**TASK INSTRUCTIONS**
Starting at the first line of the data, print each line verbatim up to and including the line bearing "M['plastic_white'], t, bevel=.01)", omitting pictures.

**RAW DATA**
┌──

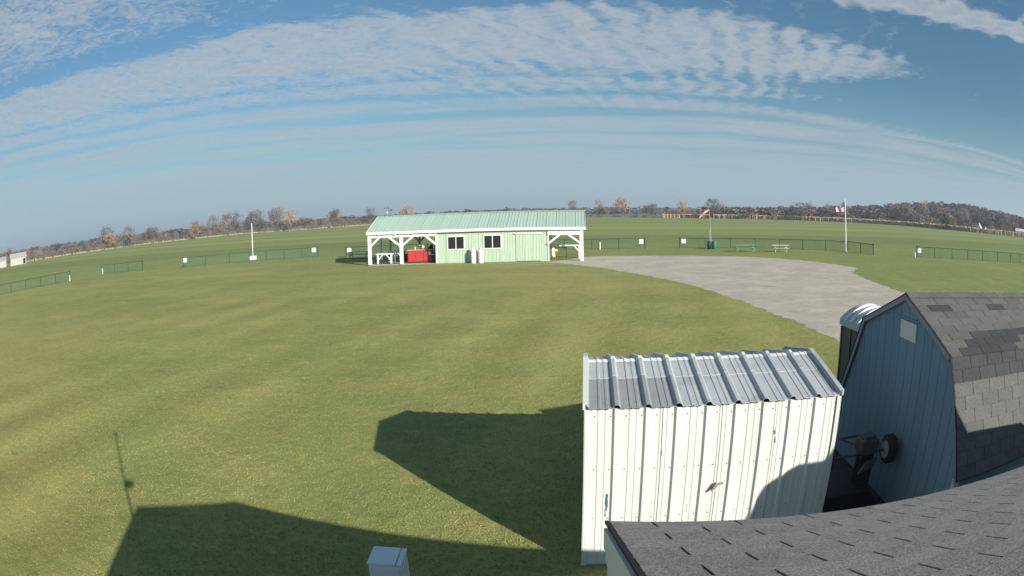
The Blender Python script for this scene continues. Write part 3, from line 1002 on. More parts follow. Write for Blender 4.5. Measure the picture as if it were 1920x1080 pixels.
    MB().box(x + .12, LEN - .3, -.52, -.40, 0, ZE - .20 - SAG * LEN).build('front_wall', M['siding_house'], root)
    MB().box(x + .12, LEN - .3, -2 * RUN + .40, -2 * RUN + .52, 0, ZE - .20 - SAG * LEN).build('back_wall', M['siding_house'], root)
    pts2 = [(LEN - .30 + p[0] - x, p[1], p[2] - (SAG * LEN if p[2] > 1 else 0)) for p in pts]
    MB().prism(pts2, (.12, 0, 0)).build('gable_wall', M['siding_house'], root)


clubhouse()

# things just outside the frame that throw the shadows seen on the shed and lawn
t = thing('camera_mast', 'thin mast with a small security camera rising beside the gable', 'mast', (-.17, -.42, 0))
MB().tube([(0, 0, 0), (-.03, 0, 3.0), (-.10, 0, 6.25)], [.032, .03, .022], 8).build('pole', M['pole_grey'], t)
MB().box(-.06, .14, -.09, .10, 4.72, 4.82).build('camera_housing', M['plastic_white'], t, bevel=.01)

t = thing('shadow_caster', 'unseen shape added past the end of the clubhouse to cast the curved shadow', 'shed', (6.50, 2.9, 0), 0)  # added unseen shape, outlined to throw the curved shadow on the shed wall
out_ = [(0, 0), (0, 2.62), (.11, 2.85), (.21, 3.15), (.32, 3.37), (.53, 3.49), (.67, 3.55), (1.10, 3.53), (1.24, 3.78), (1.42, 4.02), (1.66, 3.95), (1.76, 3.31), (2.36, 3.22), (3.20, 3.08), (3.42, 2.91), (3.55, 0)]
MB().prism([(x, 0, z) for x, z in out_], (0, -.12, 0)).prism([(1.0, -.121, 0), (1.0, -.121, 2.5), (1.4, -.121, 2.8), (3.0, -.121, 2.6), (3.4, -.121, 0)], (0, -2.5, 0)).build('body', M['siding_house'], t)
MB().box(1.0, 2.4, .004, .04, .05, 2.4).build('door', M['trim_grey'], t)  # door slab on the added shadow shape

# ------------------------------------------------------------------ portable toilet behind the barn
def toilet():
    t = thing('portable_toilet', 'portable toilet with ribbed pale arched roof behind the blue barn', 'toilet', (7.62, 12.55, 0), -.05)
    w, d, h = 1.35, 1.12, 2.16
    MB().box(0, w, -d / 2, d / 2, .06, h - .05).build('body', M['toilet_dark'], t, bevel=.02)
    for y in (-d / 2 + .03, 0, d / 2 - .03):
        MB().box(-.022, -.002, y - .03, y + .03, .08, h - .08).build('side_rib', M['toilet_dark'], t)
    MB().box(.15, w - .15, -d / 2 - .03, -d / 2 - .003, .12, h - .12).build('door', M['toilet_roof'], t)
    # arched roof: profile along x, ribs across
    n = 12
    prof = [(-.04, h - .05), (-.04, h)] + [(-.04 + (w + .08) * k / n, h + .40 * math.sin(PI * (0.05 + .9 * k / n)) ** .8) for k in range(n + 1)] + [(w + .04, h - .05)]
    MB().prism([(x, -d / 2 - .04, z) for x, z in prof], (0, d + .08, 0)).build('roof', M['toilet_roof'], t, smooth=True)
    for y in (-.34, -.02, .30):
        mb = MB()
        up = [(-.02 + (w + .04) * k / n, h + .045 + .41 * math.sin(PI * (0.05 + .9 * k / n)) ** .8) for k in range(n + 1)]
        lo = [(x, z - .06) for x, z in up]
        mb.prism([(x, y - .055, z) for x, z in up] + [(x, y - .055, z) for x, z in reversed(lo)], (0, .11, 0))
        mb.build('roof_rib', M['plastic_white'], t)
    MB().box(-.02, w + .02, -d / 2 - .02, d / 2 + .02, 0, .06).build('skid_base', M['black'], t)


toilet()


# ------------------------------------------------------------------ walk-behind tiller between the sheds
def tiller():
    t = thing('garden_tiller', 'dark walk-behind tiller with big tyre standing between white shed and blue barn', 'tiller', (5.49, 7.757, 0), -0.10)
    zc = 1.10

    def wheel(x, rim_mat):
        w = MB().lathe([(.10, -.085), (.17, -.10), (.225, -.075), (.238, -.03), (.238, .03), (.225, .075), (.17, .10), (.10, .085)], 24, (x, 0, zc), axis='x').build('wheel', M['rubber'], t, smooth=True)
        lug = MB()
        for k in range(16):
            a = 2 * PI * k / 16
            lug.bar((x - .08, .235 * math.cos(a), zc + .235 * math.sin(a)), (x + .08, .235 * math.cos(a + .22), zc + .235 * math.sin(a + .22)), .020, .012)
        lug.build('tread_lugs', M['rubber'], w)
        MB().lathe([(.150, -.090), (.146, -.108), (.125, -.100), (.07, -.085), (.05, -.112), (.02, -.118)], 20, (x, 0, zc), axis='x').build('rim', rim_mat, w, smooth=True)
    wheel(.36, M['rim']); wheel(-.95, M['engine'])
    MB().tube([(-.95, 0, zc), (.36, 0, zc)], .026, 8).build('axle', M['engine'], t)
    MB().box(-.30, .02, -.15, .20, zc + .03, zc + .24).box(-.24, -.02, -.09, .14, zc + .242, zc + .31).build('engine_block', M['engine'], t, bevel=.012)
    MB().tube([(-.34, -.18, zc + .02), (-.32, -.18, zc + .26), (-.02, -.18, zc + .28), (.06, -.18, zc + .02)], .014, 6).build('guard', M['engine'], t)
    MB().box(-.26, .0, -.10, .16, .35, zc + .02).build('gear_case', M['black'], t, bevel=.02)
    MB().prism([(x, -.30, z + .06) for x, z in [(-1.05, 0), (-1.05, .34), (-.86, .52), (-.05, .50), (.14, .26), (.14, 0)]], (0, 1.1, 0)).build('tine_hood', M['black'], t, bevel=.02)
    MB().bar((-.30, .18, zc + .10), (-.36, .75, zc + .02), .03, .03).bar((.02, .18, zc + .10), (.06, .75, zc + .02), .03, .03).bar((-.37, .75, zc + .02), (.07, .75, zc + .02), .035, .035).build('handlebar', M['engine'], t)
    MB().prism([(-.34, -.22, zc - .26), (-.05, -.22, zc - .16), (.02, -.22, zc - .02), (-.20, -.22, zc - .08)], (0, .06, 0)).build('belt_cover', M['engine'], t)
    MB().box(-.50, .20, -.3, .45, 0, .06).build('skid', M['black'], t)


tiller()

# leaning pale board at the barn's long wall, far right edge of the frame
t = thing('rain_spout', 'pale green downspout with elbow at the barn eave', 'downspout', (7.50, 4.87, 0), -0.10)
MB().bar((0, 0, .1), (0, 0, .78), .09, .07).bar((0, .0, .76), (.16, .12, .98), .09, .07).build('pipe', mat('pale_green_spout', (0.50, 0.62, 0.46), .5), t, bevel=.01)
MB().bar((-.06, -.01, .45), (.06, -.01, .45), .02, .03).build('strap', M['trim_grey'], t)

# white utility cabinet at the bottom of the frame
t = thing('utility_cabinet', 'small white box cabinet standing on the shaded lawn', 'cabinet', (-1.72, 6.22, 0), -.03)
MB().box(0, .385, 0, .405, 0, .865).build('body', M['plastic_cab'], t, bevel=.008)
MB().box(-.012, .325, -.012, .417, .868, .905).build('lid', M['plastic_cab'], t, bevel=.012)
for k in range(3):
    MB().box(.386, .393, .06 + k * .12, .14 + k * .12, .10, .80).build('side_panel', M['vinyl'], t, bevel=.003)
MB().box(.333, .396, -.008, .413, .868, .900).build('rear_cap', M['plastic_cab'], t, bevel=.008)
MB().box(.02, .365, -.010, -.002, .05, .83).build('front_panel', M['plastic_cab'], t, bevel=.003)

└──

**TASK ANSWER**
The Blender Python script for this scene continues. Write part 3, from line 1002 on. More parts follow. Write for Blender 4.5. Measure the picture as if it were 1920x1080 pixels.
    MB().box(x + .12, LEN - .3, -.52, -.40, 0, ZE - .20 - SAG * LEN).build('front_wall', M['siding_house'], root)
    MB().box(x + .12, LEN - .3, -2 * RUN + .40, -2 * RUN + .52, 0, ZE - .20 - SAG * LEN).build('back_wall', M['siding_house'], root)
    pts2 = [(LEN - .30 + p[0] - x, p[1], p[2] - (SAG * LEN if p[2] > 1 else 0)) for p in pts]
    MB().prism(pts2, (.12, 0, 0)).build('gable_wall', M['siding_house'], root)


clubhouse()

# things just outside the frame that throw the shadows seen on the shed and lawn
t = thing('camera_mast', 'thin mast with a small security camera rising beside the gable', 'mast', (-.17, -.42, 0))
MB().tube([(0, 0, 0), (-.03, 0, 3.0), (-.10, 0, 6.25)], [.032, .03, .022], 8).build('pole', M['pole_grey'], t)
MB().box(-.06, .14, -.09, .10, 4.72, 4.82).build('camera_housing', M['plastic_white'], t, bevel=.01)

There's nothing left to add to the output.